The public will be able to see the director’s short films, in addition to a preview of his latest production, Dracula, presented at the Locarno festival this summer.
The selection of short films will take viewers from The Tube with a Hat, a tender road-movie about a child and his father, to Alexandra, The Morning and Shadow of a Cloud, intimate stories about fragile relationships and revealing encounters. The program also includes screenings of It Can Pass through the Wall, The Marshal’s Two Executions, a visual essay on history and propaganda, Caricaturana, a collage inspired by Eisenstein and Daumier, and The Potemkinists, a comedy about art and memory.
A Film for Friends, an experiment filmed as an anonymous clip from the internet, about a man who records his farewell message, and The Dead Nation, the documentary essay about Costică Acsinte’s photographs, will also be screened.
Ivana Mladenović’s Sorella di Clausura, awarded at the Sarajevo film festival for best direction, will be presented at the festival as a national premiere. Filmed in Timișoara, Bucharest, and Moldova Nouă, the film is an empathetic parody of romantic melodramas, with Katia Pascariu in the lead role.

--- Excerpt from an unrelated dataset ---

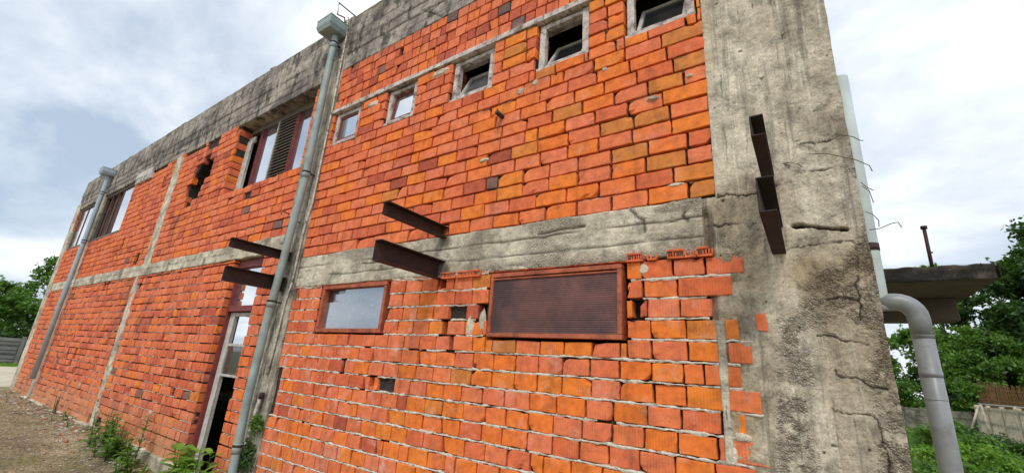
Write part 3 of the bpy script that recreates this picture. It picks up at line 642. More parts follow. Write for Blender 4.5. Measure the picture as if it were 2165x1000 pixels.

The festival’s selection features award-winning films from major festivals of the year, including Locarno, Venice, Sarajevo, São Paulo, and Hot Docs, by directors from North Macedonia, Croatia, Serbia, Greece, Montenegro, Bulgaria, and Romania. Among them are God Will Not Help, directed by Hana Jušić; Possibility of Paradise, directed by Mladen Kovačević; Riviera, directed by Orfeas Peretzis; Arni, directed by Dorka Vermes; Wondrous Is the Silence of My Master, directed by Ivan Salatić; Yugo Florida, directed by Vladimir Tagić; She Loved Blossoms More, directed by Yannis Veslemes; and Little Trouble Girls, directed by Urška Djukić.
The program also includes a concert by Kottarashky and The Rain Dogs, the Bulgarian Balkan fusion band that combines jazz, blues, and traditional rhythms, and a Balkan Disco Party with Ligia Keșișian and Lucas Molina, in a DJ meant as a “multicultural carousel.”